Una fotografia che l’associazione ambientalista fa emergenze nel suo Report 2022, diffuso ieri, a pochi giorni dall’approvazione del Dl concorrenza che pone fine alla proroga infinita di concessioni balneari e che, così come deciso dal Consiglio di Stato, fissa l’obbligo di messa a gara dal primo gennaio 2024.

In Calabria, inoltre, emerge anche un’ulteriore criticità: diverse aree, pari al 7,8% di costa, sono vietate alla balneazione a causa dell’inquinamento e anche per motivi non espliciti («Incredibile – si legge nel dossier – la quantità di aree costiere interdette alla balneazione, in special modo in Sicilia, Calabria e Campania, che in totale contano circa 65 km su 72 km interdetti a livello nazionale»).

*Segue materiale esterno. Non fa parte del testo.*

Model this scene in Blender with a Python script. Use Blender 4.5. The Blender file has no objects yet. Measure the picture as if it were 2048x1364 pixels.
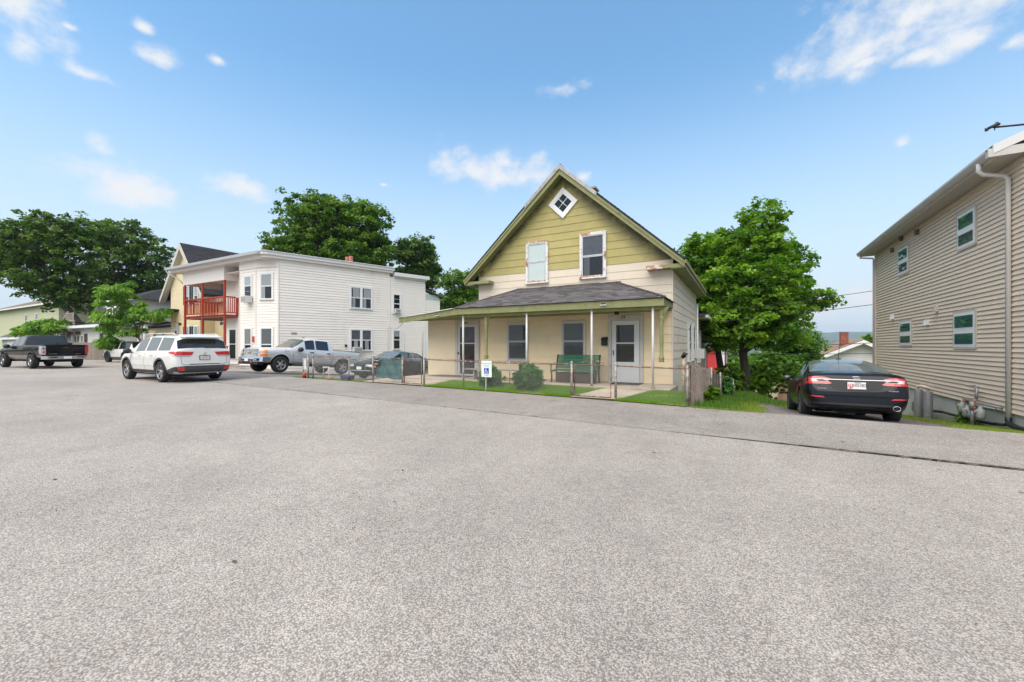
import bpy, bmesh, math, random
import numpy as np
from mathutils import Vector, Matrix
from mathutils.bvhtree import BVHTree
random.seed(7); rng = np.random.default_rng(7)
SC = bpy.context.scene; COL = SC.collection
PI = math.pi
# ------------------------------------------------------------------ camera
cd = bpy.data.cameras.new('camera'); cam = bpy.data.objects.new('camera', cd); COL.objects.link(cam)
cd.sensor_width = 36; cd.lens = 14.59; cd.shift_y = 0.0044; cd.clip_start = .05; cd.clip_end = 20000
cam.location = (0, 0, 1.5); cam.rotation_euler = (PI/2, 0, math.radians(28.93))
SC.camera = cam
# ------------------------------------------------------------------ exposure
SC.view_settings.view_transform = 'Standard'; SC.view_settings.look = 'None'
SC.view_settings.gamma = 1; SC.view_settings.use_curve_mapping = False
SC.view_settings.exposure = 1.32
SC.cycles.max_bounces = 8; SC.cycles.transparent_max_bounces = 24
SC.cycles.use_denoising = True
# ------------------------------------------------------------------ sun
SUN_EL, SUN_AZ = math.radians(62), math.radians(-90)      # azimuth measured from +X, towards -Y
sd = bpy.data.lights.new('sun', 'SUN'); sun = bpy.data.objects.new('sun', sd); COL.objects.link(sun)
sd.energy = 2.15; sd.angle = math.radians(76); sd.color = (1, .90, .78)
sv = Vector((math.cos(SUN_EL)*math.cos(SUN_AZ), math.cos(SUN_EL)*math.sin(SUN_AZ), math.sin(SUN_EL)))
sun.rotation_euler = (-sv).to_track_quat('-Z', 'Y').to_euler(); sun.location = (0, 0, 30)
# ------------------------------------------------------------------ sky
W = bpy.data.worlds.new('World'); SC.world = W; W.use_nodes = True
nt = W.node_tree; nt.nodes.clear()
def wn(t, **k):
    n = nt.nodes.new(t)
    for a, v in k.items(): setattr(n, a, v)
    return n
def mth(op, a, b=None, c=None, clamp=False):
    n = wn('ShaderNodeMath', operation=op, use_clamp=clamp)
    for i, v in enumerate((a, b, c)):
        if v is None: continue
        if isinstance(v, (int, float)): n.inputs[i].default_value = v
        else: nt.links.new(v, n.inputs[i])
    return n.outputs[0]
sky = wn('ShaderNodeTexSky', sky_type='NISHITA'); sky.sun_disc = False
sky.sun_elevation = SUN_EL; sky.sun_rotation = math.atan2(sv.x, sv.y)
sky.air_density = 1.0; sky.dust_density = .3; sky.ozone_density = 5; sky.altitude = 150
tc = wn('ShaderNodeTexCoord'); sep = wn('ShaderNodeSeparateXYZ'); nt.links.new(tc.outputs['Generated'], sep.inputs[0])
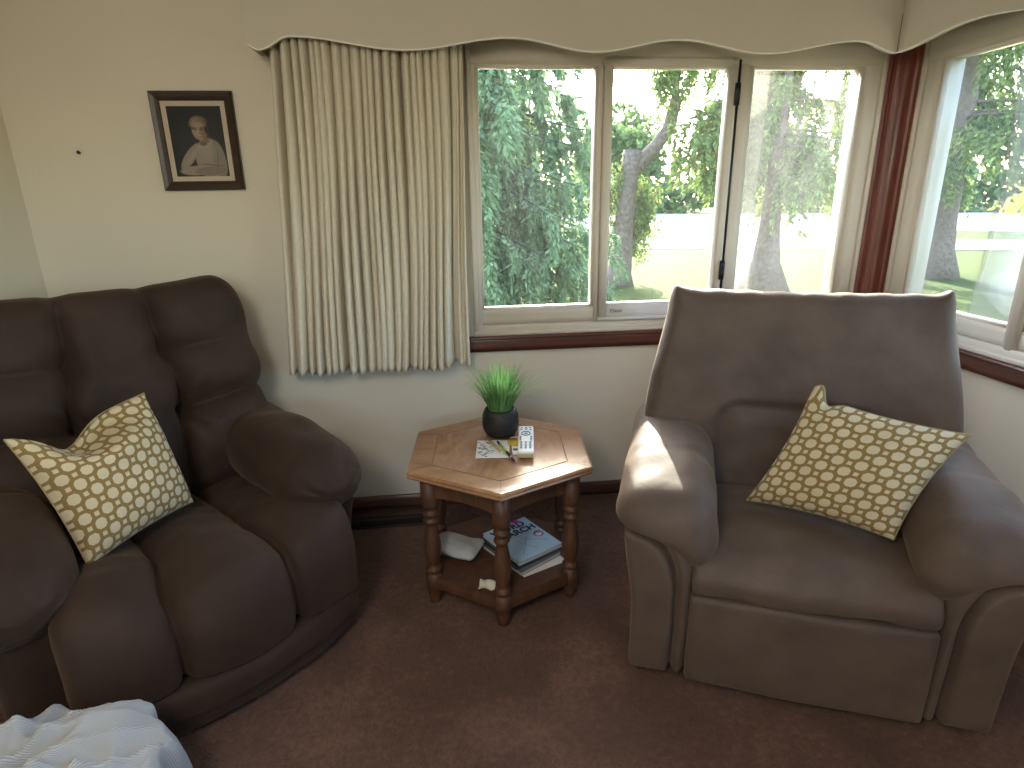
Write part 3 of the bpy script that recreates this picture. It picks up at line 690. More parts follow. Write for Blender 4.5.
# ------------------------------------------------------------------ crumpled ribbed blanket
def blanket():
    n = 240; U, W = np.meshgrid(np.linspace(-1, 1, n), np.linspace(-1, 1, n), indexing='ij')
    h0 = np.maximum(np.hypot(U, W), 1e-6); rr = np.clip(np.maximum(np.abs(U), np.abs(W)), 0, 1); ca, sa = U / h0, W / h0
    sq = 1 / np.maximum(np.abs(ca), np.abs(sa)) ** .35
    pr_ = np.where(rr < .62, rr / .62 * .95, .95 + (rr - .62) / .38 * .05); pz = np.where(rr < .62, 1 - .16 * (rr / .62) ** 4, .84 * (1 - ((rr - .62) / .38) ** 1.05))
    X = ca * pr_ * sq; Y = sa * pr_ * sq
    def ridge(a, f, ph, wv):
        d = X * math.cos(a) + Y * math.sin(a); e = -X * math.sin(a) + Y * math.cos(a)
        t = d * f + ph + wv * np.sin(e * 2.6 + ph) + .5 * wv * np.sin(e * 5.3 + d * 2.2); return 1 - np.abs(np.sin(t))
    fold = .50 * ridge(.5, 4.2, .3, .9) ** 1.8 + .42 * ridge(2.1, 5.2, 1.1, .9) ** 1.6 + .32 * ridge(1.3, 9.0, 2.0, 1.2) ** 1.5 + .16 * ridge(2.7, 14.0, .5, 1.3)
    dome = gs(np.hypot(X - .70, Y - .10), .42)
    fold = fold * (1 - .82 * dome) + .62 * dome
    top = sm(.95, .45, rr)
    V = np.stack([X * .32, Y * .21, pz * .285 + fold * .105 * top], -1)
    side = sm(.5, .72, rr); an = np.arctan2(sa, ca); push = side * (.016 * np.sin(an * 9 + 5 * pz) + .010 * np.sin(an * 21 + 3 * pz)) + .02 * side * fold
    V[..., 0] += ca * push; V[..., 1] += sa * push; V[..., 2] = np.maximum(V[..., 2], .004)
    v, f = grid(V); return v, f, np.stack([U.ravel() * .5 + .5 + .05 * fold.ravel(), W.ravel() * .5 + .5 + .04 * np.sin(3 * U.ravel()) + .04 * fold.ravel()], -1)
V, F, uv = blanket()
bk = mk('blanket', V, F, M['blanket'], uv=uv); bk.location = (-3.08, -1.70, 0); bk.rotation_euler = (0, 0, math.radians(40))
md = bk.modifiers.new('thick', 'SOLIDIFY'); md.thickness = .006; md.offset = 1
setp(bk, 'crumpled pale grey ribbed blanket heaped in front of the brown recliner', 'blanket')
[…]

Tuttavia, a Praia a Mare, nel Cosentino, rileva Legambiente, si verifica un fenomeno particolare: 1,73 km di costa non sono balneabili a causa dell’inquinamento delle acque, ma nonostante ciò sono numerosi gli stabilimenti balneari che vi insistono. In particolare, poi, scendendo nel dettaglio, il comune costiero calabrese con la maggiore occupazione di spiagge in concessione è, sempre secondo il Report, quello di San Nicola Arcella, in provincia di Cosenza (73%). In molti Comuni, in secondo luogo, le uniche aree non in concessione sono quelle vicino allo scarico di fiumi, fossi o fognature e quindi dove ci si può sdraiare a prendere il sole, ma viene difficile fare il bagno (il rapporto fa l’esempio della foce del fiume Sile, per Marina di Gioiosa Ionica nel Reggino). In definitiva, le spiagge da garantire alla libera fruizione secondo le norme regionali sarebbero per la Calabria equivalenti al 30%, numero comunque molto basso.

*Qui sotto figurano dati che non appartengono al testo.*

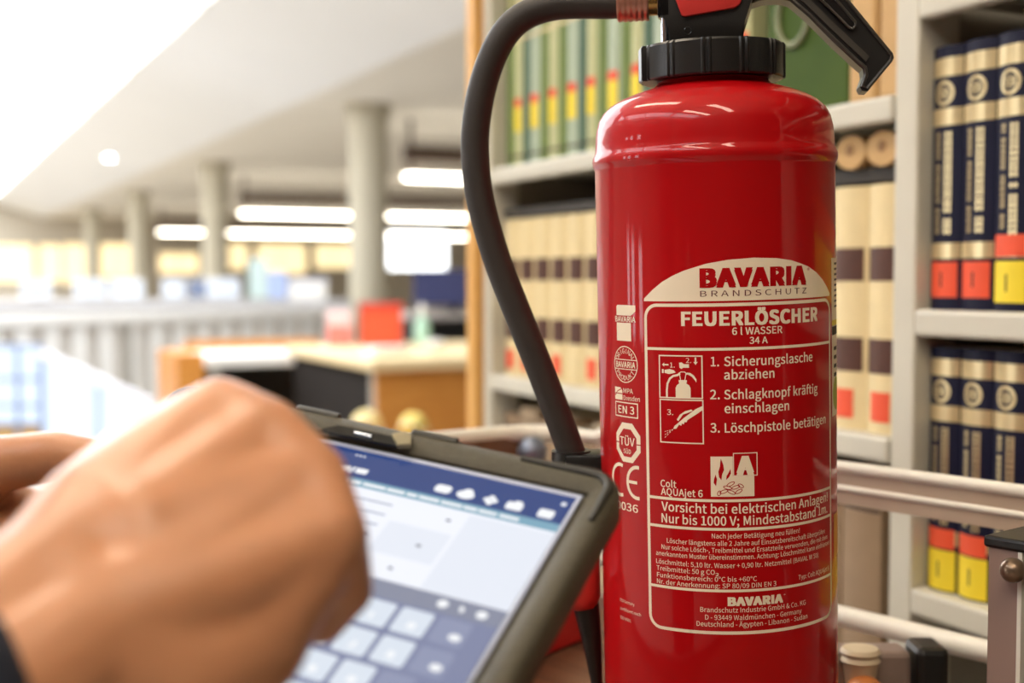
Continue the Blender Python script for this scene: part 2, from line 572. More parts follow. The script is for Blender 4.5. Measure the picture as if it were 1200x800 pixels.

Altro fenomeno da considerare: la crisi climatica; oltre il 60% delle coste calabrese soffre infatti di erosione: gran parte delle problematiche derivano dalla presenza di infrastrutture portuali e dal relativo insabbiamento, con conseguenti fenomeni appunto erosivi nelle aree adiacenti. È quanto avviene nelle zone di Gioia Tauro (Rc), Reggio Calabria, Villa San Giovanni (Rc), Vibo Valentia, Corigliano Calabro (Cs) e Crotone. Le zone più colpite dall’erosione costiera nell’area metropolitana di Reggio Calabria sono quelle di Pellaro e Bocale. In particolare la riduzione degli apporti dei sedimenti da parte delle fiumare (che rappresentano la fonte prioritaria di ripascimento dei litorali) ha contribuito a questo fenomeno, unitamente alla realizzazione di manufatti ed opere, quali il porto di Saline Joniche (nel comune di Montebello Jonico), mai entrato in funzione e danneggiato dalle mareggiate, e responsabile dell’erosione che colpisce il tratto di litorale compreso tra Saline e Melito di Porto Salvo.

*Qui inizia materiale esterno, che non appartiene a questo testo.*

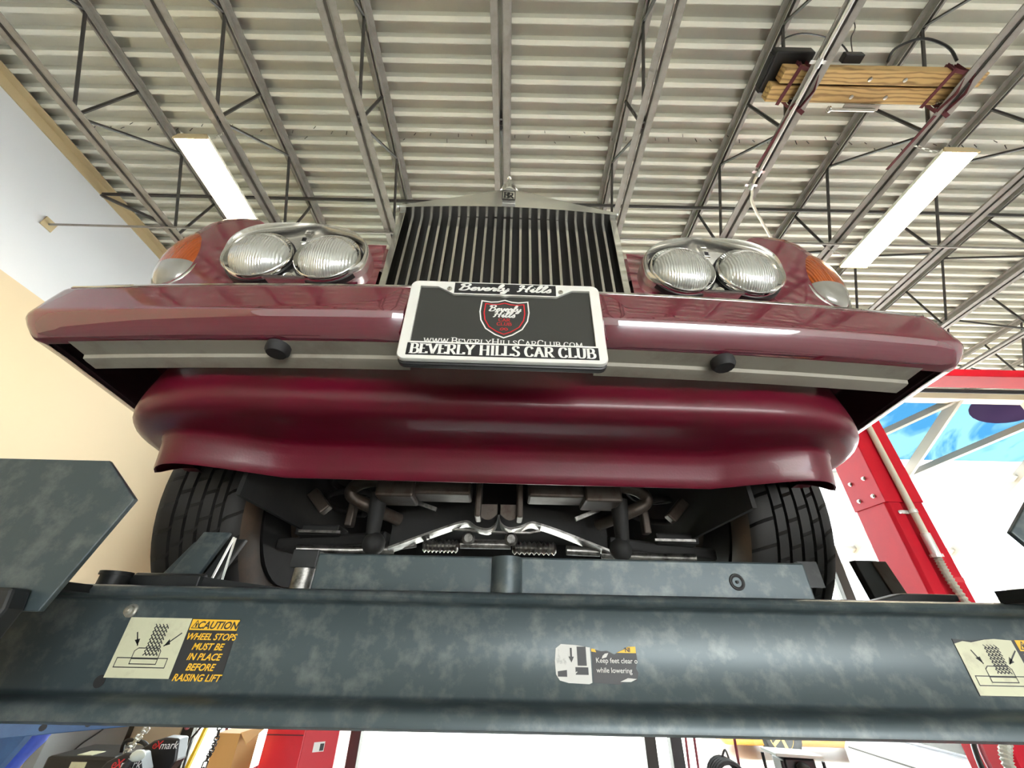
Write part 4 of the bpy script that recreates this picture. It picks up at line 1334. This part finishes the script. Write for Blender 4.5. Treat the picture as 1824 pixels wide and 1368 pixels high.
# ---- stickers on the beam
def sticker_caution(x0, z1, wd, hgt, nm_extra, cut=0.0):
    sm_ = face_mtx((x0, .7885, z1 - hgt), (1, 0, 0), (0, 0, 1))
    k = wd / .187
    def rect(mb, a, b2, c, d, t=.0004):
        return mb.prism([(a * k, c * k), (b2 * k, c * k), (b2 * k, d * k), (a * k, d * k)], sm_, t)
    h_ = hgt / k
    if cut == 0:
        st = rect(MB(), 0, .187, 0, h_).build('caution_sticker', 'stickblk', lift)
        cr_ = rect(MB(), 0, .104, 0, h_, .0007)
    else:
        st = MB().prism([(0, 0), (.187 * k, 0), (.187 * k, h_ * k * .97), (.14 * k, h_ * k), (.10 * k, h_ * k * .985), (.06 * k, h_ * k), (.03 * k, h_ * k * .96), (.0, h_ * k * .99)], sm_, .0004).build('caution_sticker', 'stickblk', lift)
        cr_ = MB().prism([(0.001, 0.001), (.100 * k, 0.001), (.100 * k, h_ * k * .98), (.072 * k, h_ * k), (.055 * k, h_ * k * .985), (.03 * k, h_ * k * .93), (.016 * k, h_ * k * .95), (.0, h_ * k * .9)], sm_, .0007)
    cr_.build('pictogram_field', 'stickcream', st)
    yl = rect(MB(), .106, .186, h_ - .0165, h_ - .001, .0007)
    yl.build('caution_band', 'stickyel', st)
    tx = MB()
    tm = face_mtx(sm_ @ Vector((0, 0, .0008)), (1, 0, 0), (0, 0, 1))
    off = lambda x, y: tm @ Matrix.Translation((x * k, y * k, 0))
    text_into(tx, 'CAUTION', .0150 * k, off(.1515, h_ - .0142), .0002, shear=.25, bold=.0004 * k)
    ribbon(tx, [(x * k, y * k) for x, y in ((.109, h_ - .0138), (.1155, h_ - .003), (.122, h_ - .0138))], tm, .0014 * k, .0014 * k, .0002, closed=True)
    tx.prism([(.1145 * k, (h_ - .0125) * k), (.1165 * k, (h_ - .0125) * k), (.117 * k, (h_ - .007) * k), (.114 * k, (h_ - .007) * k)], tm, .0002)
    # pictogram: tyre strip, wheel stop, runway, two arrows
    tyre_x, ty0, ty1 = (.047, .071), .030, h_ - .010
    n_ = 8
    for i in range(n_):
        for j in range(4):
            xa = tyre_x[0] + .006 * j
            ya = ty0 + (ty1 - ty0) * i / n_
            ribbon(tx, [(q[0] * k, q[1] * k) for q in ((xa, ya), (xa + .003, ya + .0035), (xa + .006, ya))], tm, .0017 * k, .0017 * k, .0002)
            ribbon(tx, [(q[0] * k, q[1] * k) for q in ((xa, ya + .0065), (xa + .003, ya + .0035))], tm, .0013 * k, .0013 * k, .0002)
    for pts, cl in (([(.008, .014), (.090, .014), (.090, .0265), (.008, .0265)], True), ([(.031, .0185), (.074, .0185), (.074, .036), (.070, .040), (.036, .040), (.031, .036)], True), ([(.031, .0255), (.074, .0255)], False)):
        ribbon(tx, [(a * k, b2 * k) for a, b2 in pts], tm, .0013 * k, .0013 * k, .0003, closed=cl)
    for (xa, ya, xb, yb) in ((.022, .062, .032, .043), (.097, .062, .075, .043)):
        ribbon(tx, [(xa * k, ya * k), (xb * k, yb * k)], tm, .0019 * k, .0019 * k, .0003)
        d = Vector((xb - xa, yb - ya)).normalized()
        nn = Vector((-d.y, d.x))
        p = Vector((xb, yb))
        q1, q2 = p - d * .009 + nn * .0042, p - d * .011 - nn * .0042
        tx.add([tm @ Vector((v_[0] * k, v_[1] * k, .0003)) for v_ in (p, q1, q2)], [(0, 1, 2)])
    tx.build('black_print', 'stickblk', st)
    ty = MB()
    for i, ln in enumerate(('WHEEL STOPS', 'MUST BE', 'IN PLACE', 'BEFORE', 'RAISING LIFT')):
        text_into(ty, ln, .0130 * k, off(.1475, h_ - .0300 - .0138 * i), .0002, shear=.25, bold=.0003 * k)
    ty.build('yellow_print', 'stickyel', st)
    return st
s1 = sticker_caution(-.642, .0175, .187, .083, '')
s1['label'] = 'caution sticker, intact'
s2 = sticker_caution(.757, .0120, .187, .078, '', 1.0)
s2['label'] = 'caution sticker, torn along its top edge'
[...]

Questa condizione si ripete anche nei casi in cui sono presenti porti di minore grandezza. Ad esempio la spiaggia di Sant’Andrea Apostolo sullo Jonio (Cz), a causa del vicino porto di Badolato che accumula sabbia, si è ridotta in 5 anni di 150 metri. Altra situazione nota è quella del litorale attorno la foce dello Stombi, un porto-canale che rappresenta la via di accesso al complesso turistico-ricreativo del “Laghi di Sibari”.